Severe thunderstorms were expected across parts of the Louisiana, Mississippi, Alabama and the Florida panhandle and there was the potential for tornadoes, a few of which may be strong, and damaging winds, which may exceed 75 mph (120 kph), the National Weather Service warned.
Heavy rain, tornadoes, hail and damaging wind gusts were all possible across the Gulf Coast and the Deep South on Wednesday, according to meteorologist Ashton Robinson Cook with the NWS Weather Prediction Center.
In Texas, several people were rescued from homes and vehicles Wednesday morning when flooding inundated parts of Jasper County, near the Louisiana line, authorities said.
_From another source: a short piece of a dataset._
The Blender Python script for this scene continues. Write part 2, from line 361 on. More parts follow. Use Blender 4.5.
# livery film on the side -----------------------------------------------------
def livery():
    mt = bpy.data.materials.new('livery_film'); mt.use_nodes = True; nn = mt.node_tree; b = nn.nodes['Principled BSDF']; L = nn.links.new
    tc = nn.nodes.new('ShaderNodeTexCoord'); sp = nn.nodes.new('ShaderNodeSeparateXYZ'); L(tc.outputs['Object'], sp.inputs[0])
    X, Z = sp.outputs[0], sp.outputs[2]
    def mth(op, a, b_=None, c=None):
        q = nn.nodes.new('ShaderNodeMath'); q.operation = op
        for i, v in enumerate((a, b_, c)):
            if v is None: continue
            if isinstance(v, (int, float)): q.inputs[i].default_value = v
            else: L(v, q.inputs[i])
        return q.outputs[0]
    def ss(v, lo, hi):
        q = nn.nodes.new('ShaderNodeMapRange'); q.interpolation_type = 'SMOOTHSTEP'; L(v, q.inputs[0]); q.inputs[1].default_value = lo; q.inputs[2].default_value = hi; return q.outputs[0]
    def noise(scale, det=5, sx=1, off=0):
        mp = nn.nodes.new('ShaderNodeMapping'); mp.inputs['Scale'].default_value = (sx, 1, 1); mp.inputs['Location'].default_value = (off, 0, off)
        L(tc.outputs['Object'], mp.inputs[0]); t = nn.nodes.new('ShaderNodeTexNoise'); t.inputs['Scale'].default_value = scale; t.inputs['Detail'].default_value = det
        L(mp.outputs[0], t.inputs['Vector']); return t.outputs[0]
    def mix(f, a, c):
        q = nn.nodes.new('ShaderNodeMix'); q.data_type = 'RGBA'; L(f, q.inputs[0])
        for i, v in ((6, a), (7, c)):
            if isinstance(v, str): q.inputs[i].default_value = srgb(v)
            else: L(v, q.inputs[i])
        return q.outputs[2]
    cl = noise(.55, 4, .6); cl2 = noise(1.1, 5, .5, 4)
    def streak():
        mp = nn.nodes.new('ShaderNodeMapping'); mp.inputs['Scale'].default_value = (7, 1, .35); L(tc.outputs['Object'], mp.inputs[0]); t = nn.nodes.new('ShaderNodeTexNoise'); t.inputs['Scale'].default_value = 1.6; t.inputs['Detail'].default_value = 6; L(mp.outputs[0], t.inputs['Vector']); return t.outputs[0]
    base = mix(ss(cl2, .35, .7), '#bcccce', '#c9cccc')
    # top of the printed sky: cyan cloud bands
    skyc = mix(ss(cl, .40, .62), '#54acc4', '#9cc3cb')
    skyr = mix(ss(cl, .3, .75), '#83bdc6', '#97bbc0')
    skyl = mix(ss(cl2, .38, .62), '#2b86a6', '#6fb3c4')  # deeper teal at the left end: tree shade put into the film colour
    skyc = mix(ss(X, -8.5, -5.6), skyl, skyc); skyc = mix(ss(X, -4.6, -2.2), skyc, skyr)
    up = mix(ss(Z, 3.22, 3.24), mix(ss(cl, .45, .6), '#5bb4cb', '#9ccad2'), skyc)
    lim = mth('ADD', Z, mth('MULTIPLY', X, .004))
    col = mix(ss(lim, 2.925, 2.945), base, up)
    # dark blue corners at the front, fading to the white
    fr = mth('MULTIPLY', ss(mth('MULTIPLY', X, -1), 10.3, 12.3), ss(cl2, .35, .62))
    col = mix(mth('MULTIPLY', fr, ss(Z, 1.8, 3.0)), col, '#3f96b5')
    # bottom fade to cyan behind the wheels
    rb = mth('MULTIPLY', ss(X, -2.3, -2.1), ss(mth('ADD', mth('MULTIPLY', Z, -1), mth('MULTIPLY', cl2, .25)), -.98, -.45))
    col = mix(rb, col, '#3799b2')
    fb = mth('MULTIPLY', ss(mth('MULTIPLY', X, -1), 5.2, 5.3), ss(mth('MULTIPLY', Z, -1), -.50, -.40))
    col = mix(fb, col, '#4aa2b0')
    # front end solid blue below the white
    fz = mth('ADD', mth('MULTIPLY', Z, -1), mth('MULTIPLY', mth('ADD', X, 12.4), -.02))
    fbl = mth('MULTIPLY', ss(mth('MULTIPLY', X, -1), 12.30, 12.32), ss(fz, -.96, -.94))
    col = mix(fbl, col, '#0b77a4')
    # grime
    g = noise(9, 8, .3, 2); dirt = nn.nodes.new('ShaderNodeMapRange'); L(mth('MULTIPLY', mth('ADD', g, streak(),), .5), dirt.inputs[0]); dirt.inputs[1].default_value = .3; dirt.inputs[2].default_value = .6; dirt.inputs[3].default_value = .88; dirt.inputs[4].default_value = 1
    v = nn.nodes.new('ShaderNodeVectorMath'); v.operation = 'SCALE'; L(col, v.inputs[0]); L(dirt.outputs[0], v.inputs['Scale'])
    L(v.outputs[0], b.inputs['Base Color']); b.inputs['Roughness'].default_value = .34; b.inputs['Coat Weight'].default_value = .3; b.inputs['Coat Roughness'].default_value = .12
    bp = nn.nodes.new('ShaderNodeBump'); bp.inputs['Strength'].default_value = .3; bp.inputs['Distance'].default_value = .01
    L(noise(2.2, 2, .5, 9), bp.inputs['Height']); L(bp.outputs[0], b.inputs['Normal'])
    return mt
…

“The City of Kirbyville remains under water and is still the major concern at this time,” the Jasper County Sheriff’s Office said on social media.
All major roads into Kirbyville, a town of about 2,000 people, were shut down early Wednesday due to the flooding, the sheriff’s office said.
In Louisiana, state office buildings closed Wednesday since the storms were expected to blast the state during rush hour, the governor’s office announced. They also asked drivers to limit travel if possible and warned that high winds were expected to affect large trucks.
One of the nation’s largest universities – Louisiana State University – announced its campus would close Wednesday due to “the developing severe weather situation.” Residence halls were remaining open.
As the workday began Wednesday morning in Louisiana, more than 100,000 customers were already without power, according to poweroutage.us, which tracks outages nationwide. Another 30,000 customers were without power in Mississippi.
A vigorous storm system that developed across the southern Rockies and moisture moving across the Gulf of Mexico combined to produce a series of thunderstorms from Texas’ south plains and panhandle eastward across Louisiana and Mississippi, Robinson Cook said.
There was hail in central Texas on Tuesday and radar estimates of up to a foot of rainfall over the past 24 hours, with heavier totals just northwest of Lake Charles, Louisiana, Robinson Cook said.